Recently we’ve seen many tributes to the American feat of 50 years ago, the first moon landing. It was a great historical moment, one rightly celebrated.

Even among the top pilots who were astronauts, Neil Armstrong showed extraordinary skill in landing the lunar module. Coming out of orbit “long” he was going to miss the planned landing spot. He navigated over rough terrain to find a safe, smooth landing spot, pulling it off with only seconds of fuel left.

Were he driving some of Portland’s streets today, he would face the same dilemma. Months after winter ended, places on our city’s paved streets bear potholes and worse, which make the dangerous terrain Armstrong avoided look smooth and gentle by comparison.
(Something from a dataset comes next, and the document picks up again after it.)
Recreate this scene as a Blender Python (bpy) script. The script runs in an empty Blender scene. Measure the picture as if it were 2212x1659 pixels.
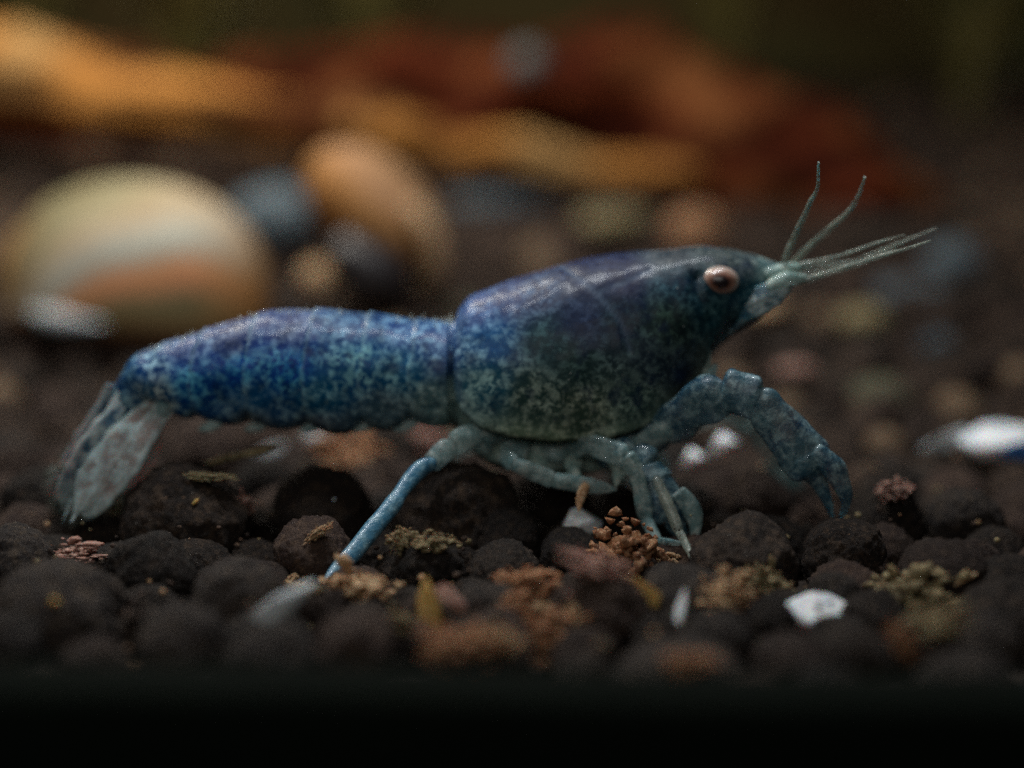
import bpy, bmesh, math, random
from mathutils import Vector, Matrix, noise, Quaternion
random.seed(7); noise.seed_set(3)
SC = bpy.context.scene
COL = SC.collection
# ------------------------------------------------------------------ camera
PITCH = math.radians(9.0); CAMY, CAMZ = -21.07, 5.3
LENS = 60.0
cam = bpy.data.cameras.new('camera'); camo = bpy.data.objects.new('camera', cam); COL.objects.link(camo)
camo.location = (0, CAMY, CAMZ); camo.rotation_euler = (math.radians(90) - PITCH, 0, 0)
cam.lens = LENS; cam.sensor_width = 36; cam.clip_start = .1; cam.clip_end = 500
cam.dof.use_dof = True; cam.dof.focus_distance = (-1.65 - CAMY) / math.cos(PITCH) * 1.0
cam.dof.aperture_fstop = 0.054; cam.dof.aperture_blades = 0
SC.camera = camo
SC.render.resolution_x = 1024; SC.render.resolution_y = 768
# ------------------------------------------------------------------ light
w = bpy.data.worlds.new('World'); SC.world = w; w.use_nodes = True
bg = w.node_tree.nodes['Background']; bg.inputs[0].default_value = (.55, .64, .68, 1); bg.inputs[1].default_value = .022
def area(name, loc, target, sx, sy, power, col):
    l = bpy.data.lights.new(name, 'AREA'); l.shape = 'RECTANGLE'; l.size = sx; l.size_y = sy; l.energy = power; l.color = col
    o = bpy.data.objects.new(name, l); COL.objects.link(o); o.location = loc
    o.rotation_euler = (Vector(target) - Vector(loc)).to_track_quat('-Z', 'Y').to_euler()
    return o
area('tank_lamp', (-1, 1.0, 20), (0, -.5, 0), 16, 1.0, 3400, (.92, .96, 1.0))
area('tank_lamp_rear', (-11, 15, 22), (-6, 18, 2), 18, 3, 5600, (1.0, .95, .85))
area('front_fill', (-5, -20, 13), (0, 0, .5), 20, 10, 1050, (1.0, .97, .92))  # unseen fill lamp added in front to lighten the crayfish's side
SC.view_settings.view_transform = 'Standard'; SC.view_settings.look = 'None'
SC.view_settings.exposure = 0; SC.view_settings.gamma = 1
SC.cycles.use_denoising = False
SC.cycles.sample_clamp_indirect = 1.5; SC.cycles.max_bounces = 6; SC.cycles.transparent_max_bounces = 12
# ------------------------------------------------------------------ helpers
CP, SP = math.cos(PITCH), math.sin(PITCH)
K = LENS / 36 * 2212
def ray(px, py):
    u = (px - 1106) / K; v = (829.5 - py) / K
    return Vector((u, CP + v * SP, -SP + v * CP))
def P(px, py, Y=0.0):
    d = ray(px, py); t = (Y - CAMY) / d.y
    return Vector((0, CAMY, CAMZ)) + d * t
def pxu(Y):                       # pixels per unit at a depth
    return K / ((Y - CAMY) / CP) * 1.0
def gh(x, y):                     # height of the bed
    h = .15 * max(0, y - 5) if y > 5 else 0
    h = h + (.0 if y < 5 else .35 * noise.noise(Vector((x * .16, y * .16, 3)))) * min(1, max(0, (y - 5) / 6))
    return h
def G(px, py, up=0.0):
    d = ray(px, py); o = Vector((0, CAMY, CAMZ)); t = 8.0
    while t < 110:
        p = o + d * t
        if p.z <= gh(p.x, p.y) + up: return p
        t += .02
    return o + d * t
def tag(o, label=None, cat=None, group=None, kind=None):
    if label: o['label'] = label
    if cat: o['category'] = cat
    if group: o['group'] = group
    if kind: o['kind'] = kind
    return o
def empty(name, loc):
    o = bpy.data.objects.new(name, None); o.location = loc; COL.objects.link(o); o.empty_display_size = .2
    return o
def link(name, me, mat=None, parent=None):
    if mat and not me.materials: me.materials.append(mat)
    o = bpy.data.objects.new(name, me); COL.objects.link(o)
    if parent:
        o.parent = parent
        if parent.type == 'EMPTY': o.location = -parent.location
    return o
def mesh(name, vs, fs, smooth=True):
    me = bpy.data.meshes.new(name); me.from_pydata([tuple(v) for v in vs], [], fs)
    if smooth: me.polygons.foreach_set('use_smooth', [True] * len(me.polygons))
    me.update(); return me
def setcol(me, name, cols):
    a = me.color_attributes.new(name, 'FLOAT_COLOR', 'POINT')
    flat = []
    for c in cols: flat += [c[0], c[1], c[2], c[3] if len(c) > 3 else 1.0]
    a.data.foreach_set('color', flat)
def cr(pts, n):                   # catmull-rom through tuples of any length -> n samples
    out = []; m = len(pts) - 1
    for i in range(n):
        s = i / (n - 1) * m; k = min(int(s), m - 1); t = s - k
        p0 = pts[max(k - 1, 0)]; p1 = pts[k]; p2 = pts[k + 1]; p3 = pts[min(k + 2, m)]
        out.append(tuple(.5 * (2 * b + (c - a) * t + (2 * a - 5 * b + 4 * c - d) * t * t + (3 * b - a - 3 * c + d) * t ** 3)
                         for a, b, c, d in zip(p0, p1, p2, p3)))
    return out
def grid_faces(n, m, closed=True, caps=True):
    fs = []
    for i in range(n - 1):
        for j in range(m if closed else m - 1):
            k = (j + 1) % m
            fs.append((i * m + j, i * m + k, (i + 1) * m + k, (i + 1) * m + j))
    if caps:
        fs.append(tuple(range(m))); fs.append(tuple((n - 1) * m + m - 1 - j for j in range(m)))
    return fs
def tube(name, pts, n=60, m=20, flat=1.0, bump=.0, bs=4.0, upv=Vector((0, 1, 0)), endround=True):
    """pts: (x,y,z,r[,rY factor]) world; section is r across, r*flat along upv"""
    S = cr(pts, n); vs = []
    for i, s in enumerate(S):
        c = Vector(s[:3]); r = s[3]
        a = Vector(S[max(i - 1, 0)][:3]); b = Vector(S[min(i + 1, n - 1)][:3]); T = (b - a).normalized()
        e = upv - T * upv.dot(T)
        e = e.normalized() if e.length > 1e-4 else Vector((1, 0, 0)); f = T.cross(e)
        if endround:
            q = min(i, n - 1 - i) / 3
            if q < 1: r *= math.sqrt(max(.02, 1 - (1 - q) ** 2))
        for j in range(m):
            t = j / m * 2 * math.pi
            d = e * math.cos(t) * flat + f * math.sin(t)
            p = c + d * r
            if bump: p += d * r * bump * noise.noise(p * bs)
            vs.append(p)
    return mesh(name, vs, grid_faces(n, m))
def px3(l):                       # (px,py,Y,rpx) -> world xyz + radius
    out = []
    for a in l:
        p = P(a[0], a[1], a[2]); out.append((p.x, p.y, p.z, a[3] / pxu(a[2])))
    return out
# ------------------------------------------------------------------ materials
class NT:
    def __init__(s, name):
        s.m = bpy.data.materials.new(name); s.m.use_nodes = True; s.t = s.m.node_tree; s.b = s.t.nodes['Principled BSDF']
        s.out = s.t.nodes['Material Output']; s.tc = s.t.nodes.new('ShaderNodeTexCoord')
    def n(s, typ, **kw):
        x = s.t.nodes.new(typ)
        for k, v in kw.items(): setattr(x, k, v)
        return x
    def l(s, a, b): s.t.links.new(a, b)
    def noise(s, scale, detail=3, rough=.55, co='Object', dist=0.0):
        x = s.n('ShaderNodeTexNoise'); x.inputs['Scale'].default_value = scale; x.inputs['Detail'].default_value = detail
        x.inputs['Roughness'].default_value = rough; x.inputs['Distortion'].default_value = dist
        s.l(s.tc.outputs[co], x.inputs['Vector']); return x.outputs['Fac']
    def voro(s, scale, co='Object', feature='F1', out='Distance'):
        x = s.n('ShaderNodeTexVoronoi'); x.feature = feature; x.inputs['Scale'].default_value = scale
        s.l(s.tc.outputs[co], x.inputs['Vector']); return x.outputs[out]
    def ramp(s, fac, stops):
        x = s.n('ShaderNodeValToRGB'); e = x.color_ramp.elements
        while len(e) < len(stops): e.new(.5)
        for k, (p, c) in enumerate(stops):
            e[k].position = p; e[k].color = (c[0], c[1], c[2], 1) if not isinstance(c, (int, float)) else (c, c, c, 1)
        s.l(fac, x.inputs[0]); return x.outputs[0]
    def mix(s, fac, a, b, mode='MIX'):
        x = s.n('ShaderNodeMix'); x.data_type = 'RGBA'; x.blend_type = mode
        if isinstance(fac, (int, float)): x.inputs[0].default_value = fac
        else: s.l(fac, x.inputs[0])
        for i, v in ((6, a), (7, b)):
            if isinstance(v, (tuple, list)): x.inputs[i].default_value = (v[0], v[1], v[2], 1)
            else: s.l(v, x.inputs[i])
        return x.outputs[2]
    def math(s, op, a, b=None):
        x = s.n('ShaderNodeMath'); x.operation = op
        for i, v in ((0, a), (1, b)):
            if v is None: continue
            if isinstance(v, (int, float)): x.inputs[i].default_value = v
            else: s.l(v, x.inputs[i])
        return x.outputs[0]
    def attr(s, name):
        x = s.n('ShaderNodeAttribute'); x.attribute_name = name; return x
    def bump(s, h, strength=.5, dist=.02):
        x = s.n('ShaderNodeBump'); x.inputs['Strength'].default_value = strength; x.inputs['Distance'].default_value = dist
        s.l(h, x.inputs['Height']); s.l(x.outputs[0], s.b.inputs['Normal'])
    def set(s, **kw):
        for k, v in kw.items():
            i = s.b.inputs[k.replace('_', ' ')]
            if isinstance(v, (int, float)): i.default_value = v
            elif isinstance(v, tuple): i.default_value = (*v, 1)[:4]
            else: s.l(v, i)
    def see_through(s, fac):
        tr = s.n('ShaderNodeBsdfTransparent'); mx = s.n('ShaderNodeMixShader')
        if isinstance(fac, (int, float)): mx.inputs[0].default_value = fac
        else: s.l(fac, mx.inputs[0])
        s.l(s.b.outputs[0], mx.inputs[1]); s.l(tr.outputs[0], mx.inputs[2]); s.l(mx.outputs[0], s.out.inputs[0])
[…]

Cones mark holes in the middle of the traveled way, as customary on logging roads. Trench plates without the associated construction. New construction with raised manholes waiting to grab and rip oil pans. Longitudinal seams in the asphalt reminiscent of Apollo 15’s Hadley Rille. The Forest Avenue sewer project.

Repair work? A close analog to the moon’s eternal, silent vacuum: nothing going on.

Addressing in detail the city’s anticipated excuses would run afoul of your paper’s 300-word limit. In short, there are no valid excuses. Ignorance of the problems’ locations is no excuse. The city found money and energy to accommodate unexpected guests. Potholes come annually; no money means bad budgeting.

Surely the people who fix front ends, alignments and bent rims rejoice in this state of affairs. The rest of us merely grit our teeth, hope this latest impact will not be the one that breaks our vehicles and considering ourselves to be, in our own way, intrepid pilots like Armstrong.